AUSTIN (Nexstar) — To open his media remarks at the Greater San Antonio Chamber of Commerce, U.S. Environmental Protection Agency Administrator Lee Zeldin expressed his gratitude to get away from Washington D.C. to “allow the residents of the San Antonio area to very conveniently be able to raise their concerns.”
His main message — the Trump administration has solved the balance between protecting the environment without burdening the economy.
“You don’t have to choose between one or the other,” Zeldin said. “We reject that notion.”
Zeldin’s most recent example, a proposed walkback of a Joe Biden-era rule intended to limit pollution.
As part of the Clean Air Act, the EPA previously phased out routine ‘flaring’ except in 24-hour windows for maintenance.
“Basically flaring is when you have excess natural gas at the wellhead and you don’t have any way to get rid of it,” Loren Steffy, a journalist who’s written about the Texas oil and gas industry for years, said. “If you’re drilling for oil, you usually hit natural gas as well… and if you don’t have equipment to capture that gas and process it, then it’s usually burned off.”
The EPA’s proposed change would extend the flaring window to 72 hours, with extensions for inclement weather. Zeldin estimates this will save the industry $2.5 billion over the next 15 years.
“In and of itself, this rule is very technical and it’s really very industry specific,” Steffy said. “It probably doesn’t have much impact in terms of the general public.”
While Zeldin’s press release said “these cost savings will help lower gasoline and energy costs across the board,” Friday’s inflation numbers told a different story. Overall inflation went up 0.9% from February to March, the first full month of the U.S. war in Iran.
The impacts on energy prices were staggering. Overall, energy prices went up 10.9% from February to March — with gas prices increasing by 21.2% month-over-month.
When asked, Zeldin tried to contextualize the inflation data.
“Sen. (Chuck) Schumer (D, NY) posted on social media a chart of the last decade or so of inflation, and I’m not sure he realized who and what he was actually owning by posting that chart,” Zeldin said.
In the referenced post, Schumer shared a graph posted by Navy Federal’s Chief Economist Heather Long.
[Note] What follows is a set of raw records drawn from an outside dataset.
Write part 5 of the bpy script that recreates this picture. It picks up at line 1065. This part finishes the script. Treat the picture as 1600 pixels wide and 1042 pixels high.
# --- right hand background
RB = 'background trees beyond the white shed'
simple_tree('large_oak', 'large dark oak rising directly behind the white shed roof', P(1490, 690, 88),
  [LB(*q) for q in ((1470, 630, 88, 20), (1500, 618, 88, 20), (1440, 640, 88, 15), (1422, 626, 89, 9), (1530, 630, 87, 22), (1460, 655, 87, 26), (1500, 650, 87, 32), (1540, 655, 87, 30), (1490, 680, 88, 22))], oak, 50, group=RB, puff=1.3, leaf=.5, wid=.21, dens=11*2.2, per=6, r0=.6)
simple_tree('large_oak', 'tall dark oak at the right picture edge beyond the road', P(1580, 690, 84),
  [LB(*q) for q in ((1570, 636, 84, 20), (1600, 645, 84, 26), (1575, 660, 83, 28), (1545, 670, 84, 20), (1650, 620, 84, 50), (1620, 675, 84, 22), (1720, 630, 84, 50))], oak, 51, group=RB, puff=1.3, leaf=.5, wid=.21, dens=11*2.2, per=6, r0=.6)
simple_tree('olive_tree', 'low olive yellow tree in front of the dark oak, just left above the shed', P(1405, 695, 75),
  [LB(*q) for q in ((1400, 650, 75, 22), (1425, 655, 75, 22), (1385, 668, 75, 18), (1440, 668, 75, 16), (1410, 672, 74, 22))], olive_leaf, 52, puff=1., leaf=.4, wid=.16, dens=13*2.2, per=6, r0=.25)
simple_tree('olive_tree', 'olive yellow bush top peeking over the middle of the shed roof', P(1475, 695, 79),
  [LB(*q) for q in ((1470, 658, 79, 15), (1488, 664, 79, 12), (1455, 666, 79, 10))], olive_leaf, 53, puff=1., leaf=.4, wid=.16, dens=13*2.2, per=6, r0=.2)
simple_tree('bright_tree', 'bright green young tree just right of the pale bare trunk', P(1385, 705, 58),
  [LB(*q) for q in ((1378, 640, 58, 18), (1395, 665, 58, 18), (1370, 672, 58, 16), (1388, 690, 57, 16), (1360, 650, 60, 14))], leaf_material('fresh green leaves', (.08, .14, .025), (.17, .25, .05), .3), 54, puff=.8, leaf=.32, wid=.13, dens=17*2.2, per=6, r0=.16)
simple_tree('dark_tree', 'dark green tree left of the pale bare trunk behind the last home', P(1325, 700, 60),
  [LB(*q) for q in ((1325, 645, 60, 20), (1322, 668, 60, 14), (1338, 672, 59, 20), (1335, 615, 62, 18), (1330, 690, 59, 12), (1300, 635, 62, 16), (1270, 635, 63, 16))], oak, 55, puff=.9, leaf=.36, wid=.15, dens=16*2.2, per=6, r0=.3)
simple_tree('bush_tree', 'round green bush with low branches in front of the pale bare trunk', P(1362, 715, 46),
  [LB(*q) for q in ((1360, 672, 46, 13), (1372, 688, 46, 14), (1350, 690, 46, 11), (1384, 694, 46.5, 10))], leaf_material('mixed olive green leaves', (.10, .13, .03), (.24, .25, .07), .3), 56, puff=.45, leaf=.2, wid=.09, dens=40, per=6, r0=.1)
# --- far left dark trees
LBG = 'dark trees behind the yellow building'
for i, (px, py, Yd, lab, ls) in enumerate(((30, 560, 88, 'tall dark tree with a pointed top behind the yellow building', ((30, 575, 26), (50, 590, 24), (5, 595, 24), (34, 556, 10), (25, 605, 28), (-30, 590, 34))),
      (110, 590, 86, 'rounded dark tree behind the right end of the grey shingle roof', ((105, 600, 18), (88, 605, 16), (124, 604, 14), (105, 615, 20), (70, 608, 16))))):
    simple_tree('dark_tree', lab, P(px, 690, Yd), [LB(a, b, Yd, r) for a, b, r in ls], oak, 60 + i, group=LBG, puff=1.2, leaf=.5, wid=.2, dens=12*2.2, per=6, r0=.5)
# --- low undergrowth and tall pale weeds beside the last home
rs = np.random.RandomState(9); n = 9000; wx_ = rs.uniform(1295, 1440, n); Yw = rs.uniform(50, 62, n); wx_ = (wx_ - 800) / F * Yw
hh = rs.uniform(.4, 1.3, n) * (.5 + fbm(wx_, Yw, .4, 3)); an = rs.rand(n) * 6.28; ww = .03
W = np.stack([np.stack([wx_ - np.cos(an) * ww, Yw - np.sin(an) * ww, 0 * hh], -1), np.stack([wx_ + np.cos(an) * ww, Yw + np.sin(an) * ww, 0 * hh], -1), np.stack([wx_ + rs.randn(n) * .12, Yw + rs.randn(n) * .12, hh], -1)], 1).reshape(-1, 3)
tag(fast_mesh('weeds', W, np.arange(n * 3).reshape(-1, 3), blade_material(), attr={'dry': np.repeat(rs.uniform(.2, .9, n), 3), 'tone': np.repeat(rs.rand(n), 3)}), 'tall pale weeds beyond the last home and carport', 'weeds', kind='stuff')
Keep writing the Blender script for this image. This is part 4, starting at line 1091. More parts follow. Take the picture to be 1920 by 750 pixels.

The graph shows inflation from 2019 to the present, with a large spike in the middle of the Biden administration.
In her post, Long said “inflation in March alone rose 0.9%. That’s the biggest one-month jump since June 2022.”
“If you look at a period of a few years of the last administration, the height of that chart was many, many magnitudes higher than where it is right now,” Zeldin said. “It’s just important to be honest with the American public and the fact is we went through a few years where people were struggling with massively high increases in inflation.”
However, Steffy thinks this case is unique.
“In a lot of ways, we’re in unprecedented territory,” he said. “To see this big of an increase — and to see it in both oil and natural gas — is really not something we’ve ever seen, certainly not in our lifetimes.”
Somewhat surprisingly, the sharp rise in energy prices did not transfer to the rest of the economy. Food prices remained stable month-over-month, with groceries prices even slightly dipping.
However, that’s unlikely to last long.
“There’s always a lag effect,” Ranchbot CEO Andrew Coppin said. Coppin’s company works with ranchers to set up automated management systems on their land. He says this service can save ranchers 30-40% on fuel.
“People in business, if they see some short-term issue within the supply chain, they’d prefer to try and manage it and not impose on the consumer if they can help it,” he said. “But obviously the longer it goes on and the more sustained it is, the more challenging that is because you’re eroding your own margin. At the end of the day, businesses have a duty to their own shareholders and their own staff and their own stakeholder to make sure that they maintain it.”